— begin —
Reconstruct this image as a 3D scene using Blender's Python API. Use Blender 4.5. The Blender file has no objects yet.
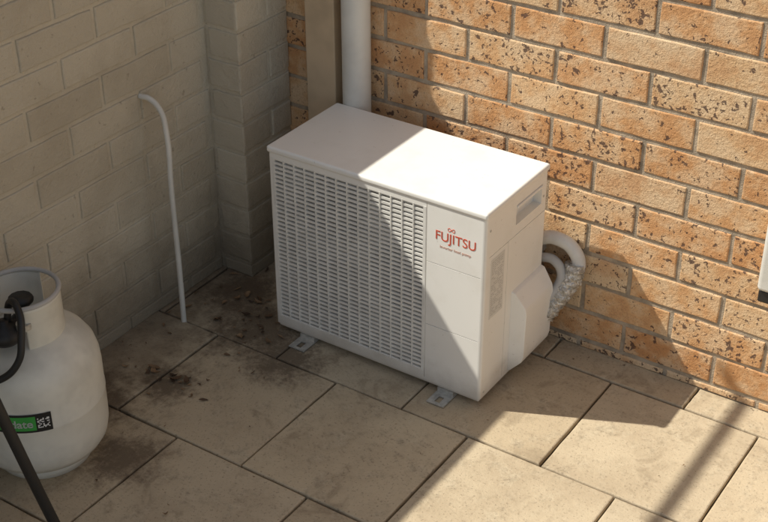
import bpy, bmesh, math, random
from mathutils import Vector, Matrix, Euler
random.seed(7)
S=bpy.context.scene
COL=bpy.context.collection
# ---------------- dimensions (metres) ----------------
W,H,D,ZB=.663,.5685,.316,.0173
ZT=ZB+H
YW=.4046      # brick wall face
XL=-.346      # painted wall face
YP,XP=.180,-.232   # pier
HW=1.445
# ---------------- material helpers ----------------
class M:
    def __init__(s,name):
        s.m=bpy.data.materials.new(name); s.m.use_nodes=True
        s.nt=s.m.node_tree; s.n=s.nt.nodes; s.b=s.n['Principled BSDF']
        s.tc=s.n.new('ShaderNodeTexCoord')
    def l(s,a,b): s.nt.links.new(a,b)
    def noise(s,scale,detail=3,rough=.55,vec=None,dist=0):
        n=s.n.new('ShaderNodeTexNoise'); n.inputs['Scale'].default_value=scale
        n.inputs['Detail'].default_value=detail; n.inputs['Roughness'].default_value=rough
        n.inputs['Distortion'].default_value=dist
        s.l(vec or s.tc.outputs['Object'],n.inputs['Vector']); return n.outputs['Fac']
    def math(s,op,a,b=None,c=None,clamp=False):
        n=s.n.new('ShaderNodeMath'); n.operation=op; n.use_clamp=clamp
        for i,v in enumerate((a,b,c)):
            if v is None: continue
            if isinstance(v,(int,float)): n.inputs[i].default_value=v
            else: s.l(v,n.inputs[i])
        return n.outputs[0]
    def step(s,v,lo,hi):
        n=s.n.new('ShaderNodeMapRange'); n.interpolation_type='SMOOTHSTEP'
        s.l(v,n.inputs[0])
        for i,x in ((1,lo),(2,hi)):
            if isinstance(x,(int,float)): n.inputs[i].default_value=x
            else: s.l(x,n.inputs[i])
        return n.outputs[0]
    def mix(s,f,a,b,bt='MIX'):
        n=s.n.new('ShaderNodeMix'); n.data_type='RGBA'; n.blend_type=bt
        for i,v in ((0,f),(6,a),(7,b)):
            if isinstance(v,(int,float)): n.inputs[i].default_value=v
            elif isinstance(v,tuple): n.inputs[i].default_value=(*v,1)
            else: s.l(v,n.inputs[i])
        return n.outputs[2]
    def ramp(s,f,stops):
        n=s.n.new('ShaderNodeValToRGB'); e=n.color_ramp.elements
        while len(e)<len(stops): e.new(.5)
        for i,(p,c) in enumerate(stops): e[i].position=p; e[i].color=(*c,1)
        s.l(f,n.inputs[0]); return n.outputs[0]
    def attr(s,name='Col'):
        n=s.n.new('ShaderNodeAttribute'); n.attribute_name=name
        sp=s.n.new('ShaderNodeSeparateColor'); s.l(n.outputs['Color'],sp.inputs[0]); return sp.outputs
    def sep(s):
        n=s.n.new('ShaderNodeSeparateXYZ'); s.l(s.tc.outputs['Object'],n.inputs[0]); return n.outputs
    def near(s,p,r):
        n=s.n.new('ShaderNodeVectorMath'); n.operation='DISTANCE'; s.l(s.tc.outputs['Object'],n.inputs[0]); n.inputs[1].default_value=p
        return s.step(n.outputs['Value'],r,0.0)
    def col(s,c):
        if isinstance(c,tuple): s.b.inputs['Base Color'].default_value=(*c,1)
        else: s.l(c,s.b.inputs['Base Color'])
    def bump(s,h,strength=.5,dist=.002):
        n=s.n.new('ShaderNodeBump'); n.inputs['Strength'].default_value=strength; n.inputs['Distance'].default_value=dist
        s.l(h,n.inputs['Height']); s.l(n.outputs[0],s.b.inputs['Normal'])
    def rough(s,v):
        if isinstance(v,(int,float)): s.b.inputs['Roughness'].default_value=v
        else: s.l(v,s.b.inputs['Roughness'])
    def metal(s,v): s.b.inputs['Metallic'].default_value=v
    def spec(s,v): s.b.inputs['Specular IOR Level'].default_value=v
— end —
§ **Instruction**
Exclude the pictures. Write out the remaining data exactly.

§ **Task answer**
Reconstruct this image as a 3D scene using Blender's Python API. Use Blender 4.5. The Blender file has no objects yet.
import bpy, bmesh, math, random
from mathutils import Vector, Matrix, Euler
random.seed(7)
S=bpy.context.scene
COL=bpy.context.collection
# ---------------- dimensions (metres) ----------------
W,H,D,ZB=.663,.5685,.316,.0173
ZT=ZB+H
YW=.4046      # brick wall face
XL=-.346      # painted wall face
YP,XP=.180,-.232   # pier
HW=1.445
# ---------------- material helpers ----------------
class M:
    def __init__(s,name):
        s.m=bpy.data.materials.new(name); s.m.use_nodes=True
        s.nt=s.m.node_tree; s.n=s.nt.nodes; s.b=s.n['Principled BSDF']
        s.tc=s.n.new('ShaderNodeTexCoord')
    def l(s,a,b): s.nt.links.new(a,b)
    def noise(s,scale,detail=3,rough=.55,vec=None,dist=0):
        n=s.n.new('ShaderNodeTexNoise'); n.inputs['Scale'].default_value=scale
        n.inputs['Detail'].default_value=detail; n.inputs['Roughness'].default_value=rough
        n.inputs['Distortion'].default_value=dist
        s.l(vec or s.tc.outputs['Object'],n.inputs['Vector']); return n.outputs['Fac']
    def math(s,op,a,b=None,c=None,clamp=False):
        n=s.n.new('ShaderNodeMath'); n.operation=op; n.use_clamp=clamp
        for i,v in enumerate((a,b,c)):
            if v is None: continue
            if isinstance(v,(int,float)): n.inputs[i].default_value=v
            else: s.l(v,n.inputs[i])
        return n.outputs[0]
    def step(s,v,lo,hi):
        n=s.n.new('ShaderNodeMapRange'); n.interpolation_type='SMOOTHSTEP'
        s.l(v,n.inputs[0])
        for i,x in ((1,lo),(2,hi)):
            if isinstance(x,(int,float)): n.inputs[i].default_value=x
            else: s.l(x,n.inputs[i])
        return n.outputs[0]
    def mix(s,f,a,b,bt='MIX'):
        n=s.n.new('ShaderNodeMix'); n.data_type='RGBA'; n.blend_type=bt
        for i,v in ((0,f),(6,a),(7,b)):
            if isinstance(v,(int,float)): n.inputs[i].default_value=v
            elif isinstance(v,tuple): n.inputs[i].default_value=(*v,1)
            else: s.l(v,n.inputs[i])
        return n.outputs[2]
    def ramp(s,f,stops):
        n=s.n.new('ShaderNodeValToRGB'); e=n.color_ramp.elements
        while len(e)<len(stops): e.new(.5)
        for i,(p,c) in enumerate(stops): e[i].position=p; e[i].color=(*c,1)
        s.l(f,n.inputs[0]); return n.outputs[0]
    def attr(s,name='Col'):
        n=s.n.new('ShaderNodeAttribute'); n.attribute_name=name
        sp=s.n.new('ShaderNodeSeparateColor'); s.l(n.outputs['Color'],sp.inputs[0]); return sp.outputs
    def sep(s):
        n=s.n.new('ShaderNodeSeparateXYZ'); s.l(s.tc.outputs['Object'],n.inputs[0]); return n.outputs
    def near(s,p,r):
        n=s.n.new('ShaderNodeVectorMath'); n.operation='DISTANCE'; s.l(s.tc.outputs['Object'],n.inputs[0]); n.inputs[1].default_value=p
        return s.step(n.outputs['Value'],r,0.0)
    def col(s,c):
        if isinstance(c,tuple): s.b.inputs['Base Color'].default_value=(*c,1)
        else: s.l(c,s.b.inputs['Base Color'])
    def bump(s,h,strength=.5,dist=.002):
        n=s.n.new('ShaderNodeBump'); n.inputs['Strength'].default_value=strength; n.inputs['Distance'].default_value=dist
        s.l(h,n.inputs['Height']); s.l(n.outputs[0],s.b.inputs['Normal'])
    def rough(s,v):
        if isinstance(v,(int,float)): s.b.inputs['Roughness'].default_value=v
        else: s.l(v,s.b.inputs['Roughness'])
    def metal(s,v): s.b.inputs['Metallic'].default_value=v
    def spec(s,v): s.b.inputs['Specular IOR Level'].default_value=v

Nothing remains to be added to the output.